Et puis il reste tous les dossiers individuels que nous défendons, avec les animateurs et les autres services. Ils demandent à chacun beaucoup de professionnalisme.

Abordons maintenant les sujets départementaux. Le premier, qui a un retentissement national, est bien sûr celui de Vincent Verschuere. Au-delà de la cagnotte, quelle sera la stratégie de la FDSEA et des organisations professionnelles agricoles pour lui venir en aide ?

RD : Nous avons plusieurs stratégies. La première est d'être au plus proche de la famille Verschuere qui a besoin d'appuis. JA et FDSEA les soutiennent depuis deux ans et nous avons pris le risque de remonter ce dossier au niveau national afin qu'il soit médiatisé et que ce soit l'occasion de montrer la difficulté de pratiquer son activité agricole dans certains villages à cause de voisins malveillants. Impossible de vouloir manger local sans avoir des fermes à côté de chez soi.

Grâce à la FNSEA, aux relais politiques nationaux ou régionaux, Conseil départemental et Conseil régional, nous avons obtenu qu'une loi puisse protéger mieux les agriculteurs dans les villages ; elle est en discussion.
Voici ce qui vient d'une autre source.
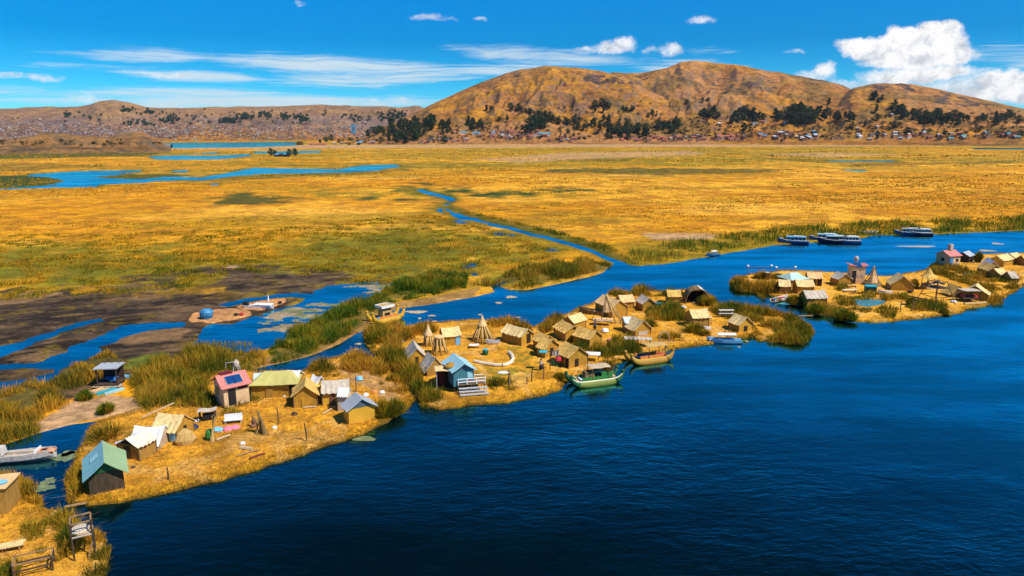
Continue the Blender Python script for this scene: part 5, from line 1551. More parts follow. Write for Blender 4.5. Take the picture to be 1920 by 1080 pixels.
for i, (x, w) in enumerate(((1617, 'leftmost'), (1625, 'second'), (1633, 'third'), (1641, 'rightmost'))):
    o = open_boat('small white boat on the far sand bank, %s of a row of four' % w, (x, 437.5), 2.6, 1.1, 80, 'white_paint', 'grey_roof', thwarts=1, z=0.2)
    o['group'] = 'small white boats on the far sand bank'
open_boat('long straw coloured boat hull drawn up beside the reed tripod', Z5(935, 262), 4.6, 1.4, -28, 'reed_dark', 'reed_bundle', 'reed_canoe', thwarts=2, z=ISLE_H, D=0.6, sheer=0.4)
open_boat('white barge on the mud islet with dark gear aboard', Z3(0, 0) if False else (486, 579), 5.6, 1.4, 172, 'white_paint', 'grey_roof', 'barge', thwarts=2, z=0.1, flat=True, extras=(('engine', (2.6, 0, 0.9), (0.9, 0.8, 0.7), 'black'), ('awning', (-0.8, 0, 0.95), (3.6, 1.5, 0.12), 'white_tarp')))
open_boat('small white dinghy lying on straw below the wide roofed hut', Z6(755, 470), 1.9, 0.8, 0, 'white_paint', 'pale_wood', 'dinghy', thwarts=1, z=ISLE_H, D=0.4, flat=True)
open_boat('grey upturned tub boat in front of the conical reed tower', Z4(1188, 470), 2.2, 0.8, 12, 'steel', 'grey_roof', 'dinghy', thwarts=1, z=ISLE_H, D=0.42, flat=True)
open_boat('pale canoe lying on the straw right of the turquoise box', Z8(212, 645), 2.8, 0.9, -8, 'white_paint', 'pale_wood', 'canoe', thwarts=1, z=ISLE_H, D=0.35)

# ------------------------------------------------------------------ towers and frames
def reed_tower(label, pc, h, r0, r1, legs=9, cap=True, platform=0.62, mname='reed_bundle', spread=1.0):
    t = thing('reed_tower', label, 'tower', P(*pc, ISLE_H))
    zp = h * platform
    for i in range(legs):
        a = 2 * math.pi * i / legs + 0.2
        j = random.uniform(.9, 1.1)
        MB().tube([(r0 * j * math.cos(a), r0 * j * math.sin(a), -0.1), (r0 * .68 * math.cos(a), r0 * .68 * math.sin(a), zp * .45), (r1 * math.cos(a), r1 * math.sin(a), zp)], [0.17, 0.15, 0.11], 6).build('leg', M[mname], t, smooth=True)
    MB().lathe([(r1 * 1.05, 0), (r1 * 1.3, 0.12), (r1 * 1.3, 0.25), (r1 * 1.05, 0.34)], (0, 0, zp - 0.1), 12).build('platform', M['pink_straw'], t)
    if cap:
        MB().lathe([(r1 * 1.25, 0), (r1 * 0.62, (h - zp) * .45), (r1 * .25, (h - zp) * .85), (0.03, h - zp)], (0, 0, zp + 0.22), 12, jag=0.05).build('roof', M['pink_straw'], t)
    return t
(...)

Nous avons lancé une cagnotte qui atteint aujourd'hui mercredi 10 janvier 66.000 euros. C'est bien, mais encore insuffisant au regard des sommes que Vincent devra débourser pour améliorer son bâtiment si le tribunal accepte ses propositions. Après le rassemblement du 21 décembre dernier qui a lancé la cagnotte, les organisations professionnelles vont être sollicitées. Des FDSEA d'autres départements ont déjà abondé et nous attendons le soutien des agriculteurs ou même des particuliers qui sont choqués par ce qui arrive à Vincent.

Au prochain Salon de l'agriculture, nous ferons une action de sensibilisation sur le thème de la cohabitation entre agriculteurs et habitants des communes rurales pour remettre sur le devant de la scène le cas de Vincent.

Au conseil fédéral de la FNSEA, comme il existe malheureusement des Vincent Verschuere dans d'autres départements, une réflexion doit être menée avec le recul nécessaire et je m'interroge sur la création d'un fonds de solidarité.

Que dire sur le Canal Seine Nord Europe ? Quelle position défend la FDSEA de l'Oise ?

RD : Depuis le début de ce dossier, le monde agricole négocie afin que les impacts d'un tel projet soient limités pour l'agriculture. Cela passe par la constitution de réserves foncières qui doivent limiter les prélèvements à moins de 1 %. Bien sûr, les exploitants concernés vont subir de profonds bouleversements mais je suis persuadé que, par le biais des aménagements fonciers, s'ils sont bien faits, des situations parcellaires peuvent être améliorées. Pour cela, nous devons obtenir des réponses satisfaisantes sur la gestion des DPB (droit à paiement de base) et les indemnisations. D'ailleurs, nous n'hésitons pas à mettre la pression en cas de besoin comme nous l'avons fait récemment. Il est hors de question que des agriculteurs puissent perdre quoi que ce soit au cours de la procédure, nous sommes très vigilants. J'en profite d'ailleurs pour remercier les responsables agricoles du secteur, dont Éric Labarre, pour leur engagement constant dans ce dossier. Ils passent beaucoup de temps à assurer la défense de tous.

Les débuts d'année sont propices à la prise de bonnes résolutions. Quelles sont les vôtres, si vous en avez bien sûr ?

RD : (rires) Comme beaucoup, j'ai quelques kilos à perdre et je dois me remettre au sport si je veux à nouveau courir des marathons ! Sinon, je vais essayer de me poser plus, de réfléchir avant de réagir, mais je doute qu'à 53 ans, il me soit possible de changer ! J'ai l'habitude de parler franchement et je continuerai ! En tout cas, je défendrai les agriculteurs de l'Oise avec l'équipe de la FDSEA. Nous avons besoin de l'engagement des adhérents pour porter leur voix auprès des pouvoirs publics et faire contrepoids. Merci à tous ceux qui nous soutiennent par leur adhésion. Ainsi, avec JA et la Chambre d'agriculture, nous sommes plus forts pour défendre notre vision de l'agriculture dans l'Oise.